Notice that the input, `nums`, is a set. So he's taking the intersection of two sets. One set always has one item, so the result will be a collection with either 0 or 1 items.

It could have also been written as:

  first(x * (2020 - x)
        for x in nums
        if (2020 - x) in nums and x != (2020 - x))
But that has a lot of duplication, so it'd probably be best to just use an imperative approach here and do something like:

  def day1_1(nums):
    "Find 2 distinct numbers that sum to 2020, and return their product."
    for x in nums:
      y = 2020 - x

      if x == y:
        continue

      if y in nums:
        return x * y
4 comments

when I saw the first() function, I thought it was some default python that was new to me.

But he defines it above in his commonly used functions:

    def first(iterable, default=None) -> object:
        "Return first item in iterable, or default."
        return next(iter(iterable), default)
How to tell he's a Lisper. :) Be glad it wasn't car().
madhadron, I'm a Common Lisper, so I'm good with `first` and `rest`.
I am not sure I would advocate for this but, from Python 3.8, this is an instance where assignment expressions could allow the first code without duplication.

    first(x * y
          for x in nums
          if (y := 2020 - x) in nums and x != y)
I agree, tuvistavie! But my default machine has 3.7 installed, and I didn't want to get too far ahead of readers. Sometime next year I'll go to 3.8, and look forward to using ":="
The "x == y" test looks like a bug to me, unless duplicate entries are not allowed.

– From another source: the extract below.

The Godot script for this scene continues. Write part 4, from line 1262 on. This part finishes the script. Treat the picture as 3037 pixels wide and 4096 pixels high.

For example [1010,1010,1721,979,366,299,675,1456] should return 1010 * 1010, not 1721 * 299.
Given that the comment says "Find 2 distinct numbers that sum to 2020", I expect duplicate entries are not allowed.
Yes, but I cannot find the same in the problem definition:

"they need you to find the two entries that sum to 2020 and then multiply those two numbers together"

https://adventofcode.com/2020/day/1

There are frequently non-stated properties of the input in Advent of Code that simplify the problem a bit.
abstruse

Completely agree, your solution is more clear.